Le tour de force de Maggie Nelson dans Les Argonautes, c’est qu’elle parvient, grâce à un cheminement complexe mais agréable, à faire adopter au lecteur un point de vue radical. Elle arrive à nous communiquer ce que ça fait d’être et de se sentir queer ou enceinte.
Ce livre permet d’appréhender une subjectivité qui peut d’abord paraître étrange mais finit par être familière, c’est ce qui rend la littérature du réel si passionnante.
Extrait de « Les Argonautes »
L’incipit parle de lui-même. En deux paragraphes, tout est dit. Mais il faut bien les deux cents pages suivantes pour en saisir la portée.
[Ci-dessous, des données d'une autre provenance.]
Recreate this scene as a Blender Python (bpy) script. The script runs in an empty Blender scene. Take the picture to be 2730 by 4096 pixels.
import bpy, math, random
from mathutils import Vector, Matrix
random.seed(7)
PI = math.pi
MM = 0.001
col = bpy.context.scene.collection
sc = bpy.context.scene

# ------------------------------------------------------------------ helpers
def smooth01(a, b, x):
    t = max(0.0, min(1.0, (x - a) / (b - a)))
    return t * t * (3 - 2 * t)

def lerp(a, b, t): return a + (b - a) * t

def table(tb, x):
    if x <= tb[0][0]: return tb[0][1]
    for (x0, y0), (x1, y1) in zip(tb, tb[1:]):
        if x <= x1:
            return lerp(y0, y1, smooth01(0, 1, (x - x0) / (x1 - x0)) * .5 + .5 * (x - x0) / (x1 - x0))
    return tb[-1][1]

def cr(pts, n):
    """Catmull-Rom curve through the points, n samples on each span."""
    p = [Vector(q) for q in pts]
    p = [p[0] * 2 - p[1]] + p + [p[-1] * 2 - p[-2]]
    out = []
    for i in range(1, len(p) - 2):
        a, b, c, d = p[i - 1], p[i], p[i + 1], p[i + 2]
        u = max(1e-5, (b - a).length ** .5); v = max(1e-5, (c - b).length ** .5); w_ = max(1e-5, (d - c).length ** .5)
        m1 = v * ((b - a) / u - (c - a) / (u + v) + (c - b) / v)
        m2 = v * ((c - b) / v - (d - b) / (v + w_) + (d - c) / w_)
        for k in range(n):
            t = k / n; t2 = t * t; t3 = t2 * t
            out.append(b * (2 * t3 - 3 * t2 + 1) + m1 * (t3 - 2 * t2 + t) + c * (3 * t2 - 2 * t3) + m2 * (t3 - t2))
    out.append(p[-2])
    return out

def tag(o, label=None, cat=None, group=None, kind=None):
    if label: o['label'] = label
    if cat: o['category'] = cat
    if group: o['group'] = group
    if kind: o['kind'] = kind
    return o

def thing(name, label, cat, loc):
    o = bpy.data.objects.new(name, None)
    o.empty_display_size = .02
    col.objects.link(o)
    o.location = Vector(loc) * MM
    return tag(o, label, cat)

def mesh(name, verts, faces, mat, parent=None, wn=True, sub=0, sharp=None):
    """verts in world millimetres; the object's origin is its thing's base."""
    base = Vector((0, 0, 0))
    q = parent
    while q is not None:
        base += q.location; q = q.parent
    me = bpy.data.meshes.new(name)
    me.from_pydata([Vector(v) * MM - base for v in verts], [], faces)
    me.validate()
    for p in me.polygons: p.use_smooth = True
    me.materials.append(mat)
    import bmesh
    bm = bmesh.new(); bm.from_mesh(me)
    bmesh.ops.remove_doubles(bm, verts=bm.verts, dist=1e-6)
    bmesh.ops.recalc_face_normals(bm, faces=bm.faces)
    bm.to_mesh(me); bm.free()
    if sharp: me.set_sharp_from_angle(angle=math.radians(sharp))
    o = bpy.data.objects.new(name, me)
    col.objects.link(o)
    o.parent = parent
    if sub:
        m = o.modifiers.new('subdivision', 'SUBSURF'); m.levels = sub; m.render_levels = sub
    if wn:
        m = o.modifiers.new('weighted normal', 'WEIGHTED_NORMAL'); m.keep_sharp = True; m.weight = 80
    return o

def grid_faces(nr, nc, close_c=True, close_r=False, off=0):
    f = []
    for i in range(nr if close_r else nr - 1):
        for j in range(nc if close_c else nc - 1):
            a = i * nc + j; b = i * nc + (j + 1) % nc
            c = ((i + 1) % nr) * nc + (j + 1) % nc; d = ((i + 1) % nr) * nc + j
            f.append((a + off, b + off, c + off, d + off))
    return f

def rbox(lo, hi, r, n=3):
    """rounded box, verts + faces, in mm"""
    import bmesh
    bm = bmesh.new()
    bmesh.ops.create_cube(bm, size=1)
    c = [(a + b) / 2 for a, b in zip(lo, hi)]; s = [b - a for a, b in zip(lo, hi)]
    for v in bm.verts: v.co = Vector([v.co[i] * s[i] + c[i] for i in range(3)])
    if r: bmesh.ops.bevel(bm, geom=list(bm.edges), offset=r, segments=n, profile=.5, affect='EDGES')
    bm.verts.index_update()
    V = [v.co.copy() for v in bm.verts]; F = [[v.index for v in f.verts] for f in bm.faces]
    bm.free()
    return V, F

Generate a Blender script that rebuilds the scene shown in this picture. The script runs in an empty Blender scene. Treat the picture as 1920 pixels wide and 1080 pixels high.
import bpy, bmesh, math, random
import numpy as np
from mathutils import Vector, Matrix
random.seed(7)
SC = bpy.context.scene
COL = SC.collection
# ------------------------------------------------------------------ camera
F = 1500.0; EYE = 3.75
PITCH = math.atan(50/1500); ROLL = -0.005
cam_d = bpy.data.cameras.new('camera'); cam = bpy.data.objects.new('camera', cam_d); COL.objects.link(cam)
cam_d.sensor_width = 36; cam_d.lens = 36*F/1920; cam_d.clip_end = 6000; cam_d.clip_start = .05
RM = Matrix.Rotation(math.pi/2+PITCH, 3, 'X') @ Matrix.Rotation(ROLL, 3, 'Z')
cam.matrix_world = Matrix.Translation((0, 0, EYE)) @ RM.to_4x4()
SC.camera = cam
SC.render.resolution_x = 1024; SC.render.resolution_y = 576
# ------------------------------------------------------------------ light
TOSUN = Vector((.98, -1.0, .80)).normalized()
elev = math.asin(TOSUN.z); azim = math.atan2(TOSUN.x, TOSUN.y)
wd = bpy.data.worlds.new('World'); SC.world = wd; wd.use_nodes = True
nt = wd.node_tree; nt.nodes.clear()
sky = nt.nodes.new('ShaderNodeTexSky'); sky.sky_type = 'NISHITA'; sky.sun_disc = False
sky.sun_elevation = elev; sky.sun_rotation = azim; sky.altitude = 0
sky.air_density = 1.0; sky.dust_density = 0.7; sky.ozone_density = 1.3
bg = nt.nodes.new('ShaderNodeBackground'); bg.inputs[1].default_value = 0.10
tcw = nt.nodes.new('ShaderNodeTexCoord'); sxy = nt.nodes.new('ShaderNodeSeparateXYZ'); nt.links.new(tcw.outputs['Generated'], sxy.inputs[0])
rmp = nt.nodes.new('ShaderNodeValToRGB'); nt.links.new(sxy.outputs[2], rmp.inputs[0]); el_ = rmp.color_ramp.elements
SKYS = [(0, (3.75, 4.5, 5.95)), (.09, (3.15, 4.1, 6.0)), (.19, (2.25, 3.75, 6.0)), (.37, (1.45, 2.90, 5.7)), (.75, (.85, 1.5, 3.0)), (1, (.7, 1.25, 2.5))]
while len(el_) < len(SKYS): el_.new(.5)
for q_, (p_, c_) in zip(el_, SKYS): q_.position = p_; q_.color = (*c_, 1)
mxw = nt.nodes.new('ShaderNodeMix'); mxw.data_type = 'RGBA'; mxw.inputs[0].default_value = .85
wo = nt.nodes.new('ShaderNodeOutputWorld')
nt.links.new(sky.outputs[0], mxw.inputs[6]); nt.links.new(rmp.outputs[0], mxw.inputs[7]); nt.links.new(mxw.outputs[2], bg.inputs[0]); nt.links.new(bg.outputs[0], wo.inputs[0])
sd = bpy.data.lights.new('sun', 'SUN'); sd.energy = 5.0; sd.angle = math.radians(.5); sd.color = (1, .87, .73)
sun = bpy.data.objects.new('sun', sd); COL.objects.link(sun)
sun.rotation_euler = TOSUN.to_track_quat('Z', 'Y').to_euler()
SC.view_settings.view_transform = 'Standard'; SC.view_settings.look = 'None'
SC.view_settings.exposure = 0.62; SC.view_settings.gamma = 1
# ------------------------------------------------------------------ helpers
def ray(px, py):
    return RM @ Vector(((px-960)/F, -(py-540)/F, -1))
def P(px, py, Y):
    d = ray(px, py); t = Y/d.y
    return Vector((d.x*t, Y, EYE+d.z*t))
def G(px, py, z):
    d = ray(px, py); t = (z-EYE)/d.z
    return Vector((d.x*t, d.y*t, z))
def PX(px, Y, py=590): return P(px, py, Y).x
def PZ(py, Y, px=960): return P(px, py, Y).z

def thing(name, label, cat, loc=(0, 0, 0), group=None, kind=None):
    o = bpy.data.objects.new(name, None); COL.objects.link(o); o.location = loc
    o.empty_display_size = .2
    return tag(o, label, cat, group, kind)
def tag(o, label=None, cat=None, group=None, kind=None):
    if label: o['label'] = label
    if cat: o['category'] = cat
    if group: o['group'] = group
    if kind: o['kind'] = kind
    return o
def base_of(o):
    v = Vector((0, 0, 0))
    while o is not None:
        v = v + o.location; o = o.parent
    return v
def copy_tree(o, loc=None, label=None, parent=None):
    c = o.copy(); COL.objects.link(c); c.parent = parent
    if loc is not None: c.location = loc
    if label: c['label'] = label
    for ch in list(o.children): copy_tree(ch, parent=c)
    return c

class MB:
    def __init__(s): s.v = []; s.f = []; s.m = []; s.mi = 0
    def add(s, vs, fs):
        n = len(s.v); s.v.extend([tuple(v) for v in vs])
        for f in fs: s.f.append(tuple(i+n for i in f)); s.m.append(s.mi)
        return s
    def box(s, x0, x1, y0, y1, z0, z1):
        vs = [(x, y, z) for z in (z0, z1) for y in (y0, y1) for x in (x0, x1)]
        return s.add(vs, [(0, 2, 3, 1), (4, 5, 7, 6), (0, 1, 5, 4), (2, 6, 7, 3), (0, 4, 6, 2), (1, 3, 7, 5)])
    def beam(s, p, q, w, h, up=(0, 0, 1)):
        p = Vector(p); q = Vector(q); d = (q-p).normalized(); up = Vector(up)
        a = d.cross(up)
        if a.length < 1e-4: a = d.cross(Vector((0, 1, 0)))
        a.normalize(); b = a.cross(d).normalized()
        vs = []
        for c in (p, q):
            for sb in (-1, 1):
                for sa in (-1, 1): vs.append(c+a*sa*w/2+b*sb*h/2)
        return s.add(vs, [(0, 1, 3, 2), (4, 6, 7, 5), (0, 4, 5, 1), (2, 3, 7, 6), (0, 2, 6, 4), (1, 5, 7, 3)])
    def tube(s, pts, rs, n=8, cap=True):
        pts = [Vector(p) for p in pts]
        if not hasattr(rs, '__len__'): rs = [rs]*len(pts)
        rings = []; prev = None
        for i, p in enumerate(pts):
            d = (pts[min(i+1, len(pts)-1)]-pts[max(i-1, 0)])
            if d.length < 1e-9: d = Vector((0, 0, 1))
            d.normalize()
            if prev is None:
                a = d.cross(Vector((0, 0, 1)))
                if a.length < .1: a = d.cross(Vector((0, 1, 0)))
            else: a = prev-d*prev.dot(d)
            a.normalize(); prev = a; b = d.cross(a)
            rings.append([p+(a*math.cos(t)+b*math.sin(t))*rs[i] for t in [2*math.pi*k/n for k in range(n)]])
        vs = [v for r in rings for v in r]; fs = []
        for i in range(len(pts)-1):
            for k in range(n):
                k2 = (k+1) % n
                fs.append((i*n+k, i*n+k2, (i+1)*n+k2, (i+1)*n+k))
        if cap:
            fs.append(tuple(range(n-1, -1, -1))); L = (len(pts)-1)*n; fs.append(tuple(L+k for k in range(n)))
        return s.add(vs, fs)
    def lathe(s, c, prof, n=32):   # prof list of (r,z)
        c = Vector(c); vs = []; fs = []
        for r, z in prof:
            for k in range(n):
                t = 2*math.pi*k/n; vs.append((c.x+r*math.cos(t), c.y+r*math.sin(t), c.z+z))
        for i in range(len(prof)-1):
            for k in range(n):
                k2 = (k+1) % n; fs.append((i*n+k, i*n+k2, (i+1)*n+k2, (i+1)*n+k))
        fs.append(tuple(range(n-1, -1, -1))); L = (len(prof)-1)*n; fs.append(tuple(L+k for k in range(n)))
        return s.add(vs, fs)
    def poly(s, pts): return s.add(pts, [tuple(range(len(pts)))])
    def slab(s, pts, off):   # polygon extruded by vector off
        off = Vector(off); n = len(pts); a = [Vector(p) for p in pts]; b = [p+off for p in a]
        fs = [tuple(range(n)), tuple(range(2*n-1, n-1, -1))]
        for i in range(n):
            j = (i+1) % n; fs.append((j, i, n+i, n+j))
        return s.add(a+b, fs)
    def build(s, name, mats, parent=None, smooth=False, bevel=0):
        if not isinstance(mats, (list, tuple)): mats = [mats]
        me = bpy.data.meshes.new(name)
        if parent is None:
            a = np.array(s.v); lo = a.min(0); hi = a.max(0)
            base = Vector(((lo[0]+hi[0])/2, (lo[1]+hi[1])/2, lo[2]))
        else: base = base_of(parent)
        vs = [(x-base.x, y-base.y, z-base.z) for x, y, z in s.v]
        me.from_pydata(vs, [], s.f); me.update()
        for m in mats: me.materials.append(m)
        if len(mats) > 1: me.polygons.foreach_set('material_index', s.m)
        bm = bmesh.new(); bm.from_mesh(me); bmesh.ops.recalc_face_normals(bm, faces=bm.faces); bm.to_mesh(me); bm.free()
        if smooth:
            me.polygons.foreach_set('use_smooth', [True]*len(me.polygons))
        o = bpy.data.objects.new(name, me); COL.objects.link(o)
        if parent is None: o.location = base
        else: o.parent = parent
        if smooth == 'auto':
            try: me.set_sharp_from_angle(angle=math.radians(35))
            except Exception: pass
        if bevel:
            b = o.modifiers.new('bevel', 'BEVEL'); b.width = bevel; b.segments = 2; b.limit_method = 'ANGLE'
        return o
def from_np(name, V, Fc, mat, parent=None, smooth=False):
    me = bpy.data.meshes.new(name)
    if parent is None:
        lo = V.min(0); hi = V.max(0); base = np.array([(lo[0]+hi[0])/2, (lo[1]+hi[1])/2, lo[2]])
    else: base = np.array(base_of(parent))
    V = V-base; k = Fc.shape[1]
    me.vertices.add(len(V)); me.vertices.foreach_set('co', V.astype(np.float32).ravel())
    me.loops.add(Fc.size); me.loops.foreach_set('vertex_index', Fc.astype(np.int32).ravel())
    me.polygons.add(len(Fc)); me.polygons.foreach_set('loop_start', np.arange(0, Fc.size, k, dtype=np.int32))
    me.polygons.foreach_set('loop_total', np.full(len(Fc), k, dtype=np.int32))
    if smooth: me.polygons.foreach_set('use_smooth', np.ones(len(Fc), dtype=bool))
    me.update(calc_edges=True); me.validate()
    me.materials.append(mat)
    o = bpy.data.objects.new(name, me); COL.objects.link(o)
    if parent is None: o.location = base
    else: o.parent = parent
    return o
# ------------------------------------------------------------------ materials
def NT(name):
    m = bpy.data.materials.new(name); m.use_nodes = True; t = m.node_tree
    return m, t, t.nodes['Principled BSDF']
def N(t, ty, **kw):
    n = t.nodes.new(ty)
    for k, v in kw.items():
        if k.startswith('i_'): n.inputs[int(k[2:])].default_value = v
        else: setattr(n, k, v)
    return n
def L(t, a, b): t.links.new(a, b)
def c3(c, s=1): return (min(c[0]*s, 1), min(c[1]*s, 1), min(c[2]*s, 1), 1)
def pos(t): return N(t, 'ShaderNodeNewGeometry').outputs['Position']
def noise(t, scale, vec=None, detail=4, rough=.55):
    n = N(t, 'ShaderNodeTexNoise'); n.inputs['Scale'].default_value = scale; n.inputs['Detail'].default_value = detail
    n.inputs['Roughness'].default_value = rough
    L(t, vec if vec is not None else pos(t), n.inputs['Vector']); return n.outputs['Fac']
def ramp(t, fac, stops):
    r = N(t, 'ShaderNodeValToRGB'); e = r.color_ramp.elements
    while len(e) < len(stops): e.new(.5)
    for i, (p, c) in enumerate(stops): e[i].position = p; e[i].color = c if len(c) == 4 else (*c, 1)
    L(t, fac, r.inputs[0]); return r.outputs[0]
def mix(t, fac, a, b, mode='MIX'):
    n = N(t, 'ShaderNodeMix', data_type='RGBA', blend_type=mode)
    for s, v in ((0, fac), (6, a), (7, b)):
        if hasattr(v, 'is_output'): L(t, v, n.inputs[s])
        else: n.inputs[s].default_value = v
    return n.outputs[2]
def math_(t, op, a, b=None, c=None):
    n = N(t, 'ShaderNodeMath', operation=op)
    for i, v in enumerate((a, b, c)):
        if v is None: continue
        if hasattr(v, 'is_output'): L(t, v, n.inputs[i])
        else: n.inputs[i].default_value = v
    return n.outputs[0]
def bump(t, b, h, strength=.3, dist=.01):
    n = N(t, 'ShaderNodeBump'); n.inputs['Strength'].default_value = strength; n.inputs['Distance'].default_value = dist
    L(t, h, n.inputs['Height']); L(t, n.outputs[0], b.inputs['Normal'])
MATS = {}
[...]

Accrochez-vous.
“Octobre , 2007. Les vents de Santa Ana dénudent les eucalyptus, leur écorce flotte en longues bandes blanches. Avec une amie, nous avons bravé la tempête pour manger dehors, elle propose que je me tatoue les lettres DANS TES RÊVES sur les jointures, pour évoquer les possibilités qu’offrent mes doigts repliés. Au lieu de ça, les mots Je t’aime me viennent comme une incantation la première fois que tu m’encules, ma face écrasée contre le sol en ciment de ton appart humide et charmant. Tu gardais Molloy près de ton lit et, dans une douche sombre et inutilisée, un paquet de pénis. Que demander de mieux ? Tu as demandé : Pour que tu prennes du plaisir, ça marche comment ? et tu es resté pas trop loin, en attendant la réponse.
Avant notre rencontre, j’avais consacré ma vie à l’idée de Wittgenstein selon laquelle l’inexpressible est contenu – d’une manière inexpressible ! – dans l’exprimé. Cette idée se voit accorder moins d’écho que le plus déférent Ce dont on ne peut parler, il faut le taire, mais c’est, je crois, une idée plus profonde. Le paradoxe qu’elle désigne représente littéralement ce pourquoi j’écris, ou ce pourquoi je me sens capable de continuer à écrire.”